◆ **Job**: Only the lines from the start up to and including the line containing "def R(d): return math.radians(d)" should be repeated, word for word.

◆ **Data section**:

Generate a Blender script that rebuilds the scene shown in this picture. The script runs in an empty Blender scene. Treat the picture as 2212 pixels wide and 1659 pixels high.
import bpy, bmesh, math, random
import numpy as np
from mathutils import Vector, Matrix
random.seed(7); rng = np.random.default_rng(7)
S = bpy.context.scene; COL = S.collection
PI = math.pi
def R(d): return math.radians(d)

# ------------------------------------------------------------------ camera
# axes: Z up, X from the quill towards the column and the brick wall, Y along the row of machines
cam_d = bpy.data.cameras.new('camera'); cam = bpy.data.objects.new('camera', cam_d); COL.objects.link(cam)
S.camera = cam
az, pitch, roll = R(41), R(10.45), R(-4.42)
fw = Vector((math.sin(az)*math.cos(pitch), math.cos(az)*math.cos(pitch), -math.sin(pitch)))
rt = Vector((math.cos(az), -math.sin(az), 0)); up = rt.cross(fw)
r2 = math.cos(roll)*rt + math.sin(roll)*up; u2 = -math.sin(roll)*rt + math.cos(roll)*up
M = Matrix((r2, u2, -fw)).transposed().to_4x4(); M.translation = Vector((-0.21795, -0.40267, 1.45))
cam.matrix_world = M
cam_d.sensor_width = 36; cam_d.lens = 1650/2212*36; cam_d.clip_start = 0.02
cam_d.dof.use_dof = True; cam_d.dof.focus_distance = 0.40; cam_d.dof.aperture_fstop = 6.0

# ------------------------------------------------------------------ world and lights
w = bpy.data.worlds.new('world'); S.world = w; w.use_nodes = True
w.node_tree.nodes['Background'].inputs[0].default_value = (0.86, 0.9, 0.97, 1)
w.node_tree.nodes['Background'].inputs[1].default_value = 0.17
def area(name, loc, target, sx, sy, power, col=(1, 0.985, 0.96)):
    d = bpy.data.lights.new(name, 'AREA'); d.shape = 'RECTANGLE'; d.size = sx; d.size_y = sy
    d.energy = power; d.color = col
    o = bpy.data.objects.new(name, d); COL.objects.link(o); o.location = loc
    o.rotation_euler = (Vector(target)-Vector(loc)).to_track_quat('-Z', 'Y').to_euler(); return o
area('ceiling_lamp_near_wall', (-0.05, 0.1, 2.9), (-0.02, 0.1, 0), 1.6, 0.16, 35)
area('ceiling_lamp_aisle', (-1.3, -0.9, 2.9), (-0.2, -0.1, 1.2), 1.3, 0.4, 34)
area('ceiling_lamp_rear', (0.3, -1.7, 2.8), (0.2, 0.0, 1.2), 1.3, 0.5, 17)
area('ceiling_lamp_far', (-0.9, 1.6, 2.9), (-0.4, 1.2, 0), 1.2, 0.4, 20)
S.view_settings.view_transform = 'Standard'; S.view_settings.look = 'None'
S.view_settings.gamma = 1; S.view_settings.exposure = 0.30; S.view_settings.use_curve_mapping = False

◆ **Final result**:
Generate a Blender script that rebuilds the scene shown in this picture. The script runs in an empty Blender scene. Treat the picture as 2212 pixels wide and 1659 pixels high.
import bpy, bmesh, math, random
import numpy as np
from mathutils import Vector, Matrix
random.seed(7); rng = np.random.default_rng(7)
S = bpy.context.scene; COL = S.collection
PI = math.pi
def R(d): return math.radians(d)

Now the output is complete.